### The exercise
Which lines of the records contain "script"? Collect every one of them.

Entries with scene source code
━━━━
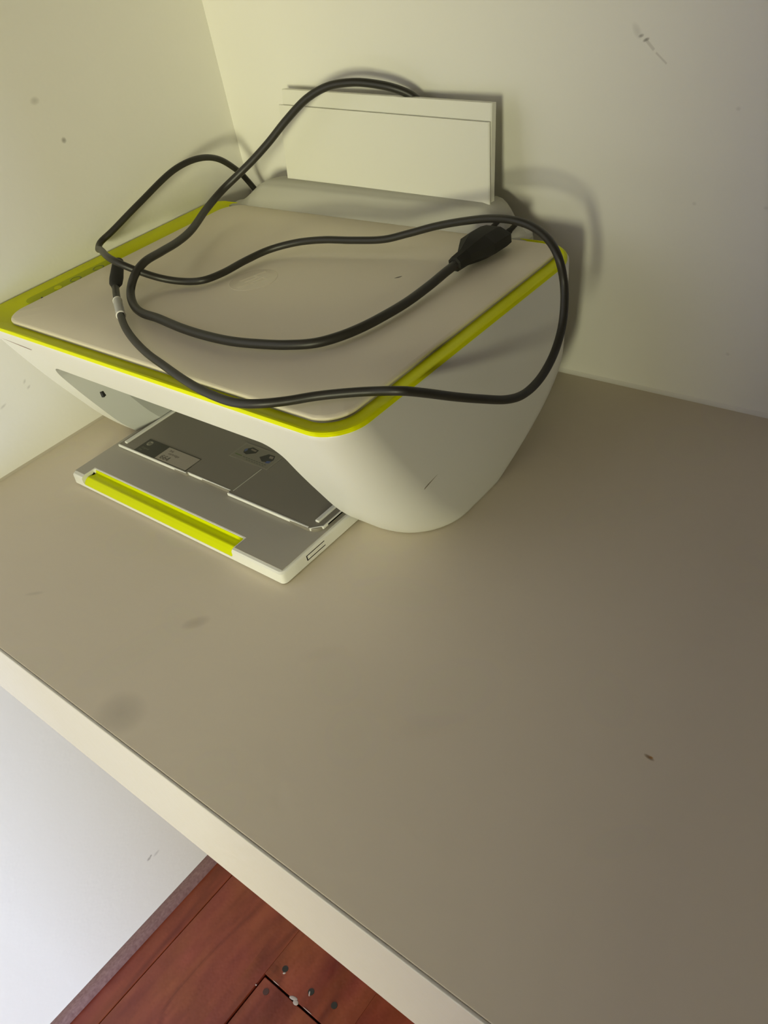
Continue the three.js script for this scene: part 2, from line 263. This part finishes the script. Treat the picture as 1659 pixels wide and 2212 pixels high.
// body shell
const H = 0.147;
function shellLoop(y, inset = 0) {
  const s = Math.min(1, y / H), gx = 0.013 * Math.pow(1 - s, 1.4) + inset;
  const z0 = 0.047 + 0.006 * (1 - s) + (y < 0.07 ? 0.09 * Math.pow(1 - y / 0.07, 2) : 0) + inset;
  return loopRR(0.003 + gx, 0.441 - gx, z0, F(y) - inset, 0.028 + 0.020 * (1 - s), 0.042, 24, 20, 0.022 + 0.016 * (1 - s)).map(([x, z]) => [x, y, z]);
}
{
  const ys = [0.0012, 0.003]; for (let y = 0.006; y < 0.1445; y += 0.004) ys.push(y); ys.push(0.1455, 0.147);
  const loops = [shellLoop(0, 0.0025).map((p) => [p[0], 0, p[2]]), ...ys.map((y) => shellLoop(y, y > 0.1465 ? 0.0012 : 0))];
  const side = loft(loops, false, false); side.computeVertexNormals();
  const sideN = side.toNonIndexed();
  const caps = [0, loops.length - 1].map((k) => { const l = loops[k], c = new THREE.Vector3(); l.forEach((p) => c.add(new THREE.Vector3(...p)).clone()); c.multiplyScalar(1 / l.length); const pos = []; l.forEach((p, i) => { const q = l[(i + 1) % l.length]; k ? pos.push(...c.toArray(), ...q, ...p) : pos.push(...c.toArray(), ...p, ...q); }); const g = new THREE.BufferGeometry(); g.setAttribute('position', new THREE.Float32BufferAttribute(pos, 3)); g.computeVertexNormals(); return g; });
  const body = mergeGeometries([sideN, ...caps]); body.setAttribute('uv', new THREE.BufferAttribute(new Float32Array(body.attributes.position.count * 2), 2));
  // arch through the front, opening towards the viewer, following the lean of the front face
  const arch = (d, xL, xR, top, r) => {
    const o = []; const N = 14;
    for (let i = 0; i <= N; i++) o.push([xR, lerp(-0.02, top - r, i / N)]);
    for (let i = 1; i <= 8; i++) { const a = i / 8 * Math.PI / 2; o.push([xR - r + r * Math.cos(a), top - r + r * Math.sin(a)]); }
    for (let i = 1; i < 12; i++) o.push([lerp(xR - r, xL + r, i / 12), top]);
    for (let i = 0; i <= 8; i++) { const a = Math.PI / 2 + i / 8 * Math.PI / 2; o.push([xL + r + r * Math.cos(a), top - r + r * Math.sin(a)]); }
    for (let i = 1; i <= N; i++) o.push([xL, lerp(top - r, -0.02, i / N)]);
    return o.map(([x, y]) => [x, y, F(y) + d]);
  };
  const cutter = crease(loft([arch(0.08, 0.074, 0.367, 0.115, 0.018), arch(0, 0.080, 0.361, 0.113, 0.016), arch(-0.027, 0.0915, 0.3495, 0.110, 0.014), arch(-0.12, 0.089, 0.352, 0.105, 0.012)], true, true, true), 0.35);
  const [outer, inner] = cut(body, [cutter], M.shell, M.inner);
  part('body_shell', outer, M.shell); part('output_bay', inner, M.inner);
  // little square sensor window in the bay's left cheek, dark slot at the back
  const sq = box(-0.0012, 0.0012, -0.0028, 0.0028, -0.0024, 0.0024); sq.rotateY(0.40); sq.translate(0.0851, 0.0672, 0.2985); part('sensor_window', sq, M.dark);
  part('feed_roller', new THREE.CylinderGeometry(0.011, 0.011, 0.25, 20).rotateZ(Math.PI / 2).translate(0.221, 0.034, 0.172), M.dark);
  part('bay_floor', box(0.096, 0.345, 0.0005, 0.002, 0.16, 0.262), M.dark);
  part('rear_housing', rbox(0.062, 0.378, 0.03, 0.1475, 0.0235, 0.075, 0.004, 3), M.shell);
}
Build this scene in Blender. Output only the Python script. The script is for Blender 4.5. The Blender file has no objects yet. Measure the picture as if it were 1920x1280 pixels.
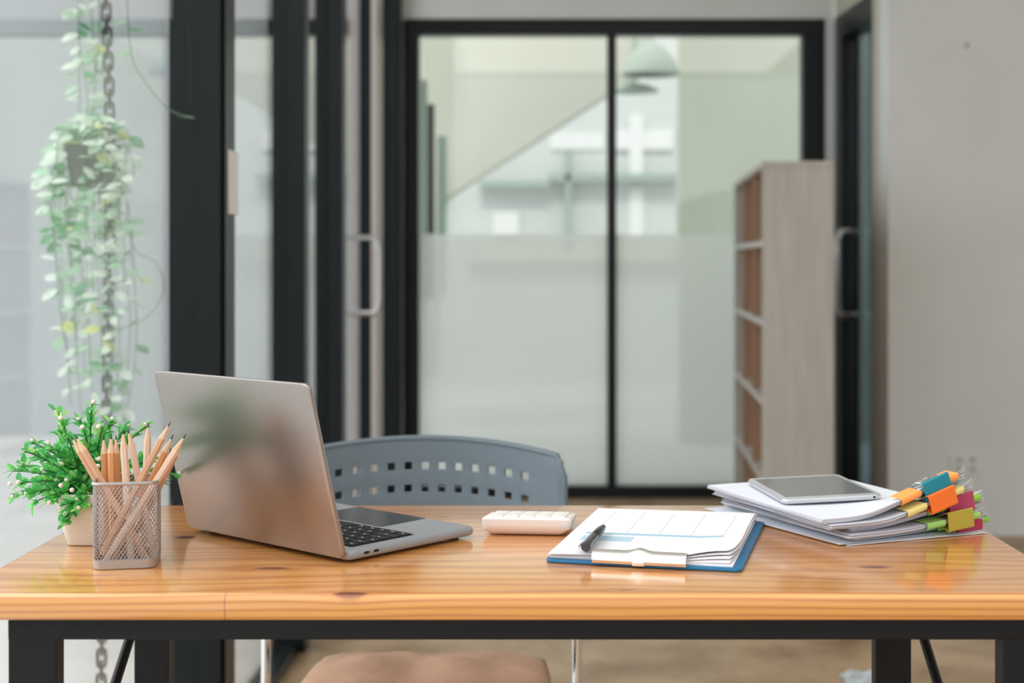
━━━━
### Solution to this task
Continue the three.js script for this scene: part 2, from line 263. This part finishes the script. Treat the picture as 1659 pixels wide and 2212 pixels high.
Build this scene in Blender. Output only the Python script. The script is for Blender 4.5. The Blender file has no objects yet. Measure the picture as if it were 1920x1280 pixels.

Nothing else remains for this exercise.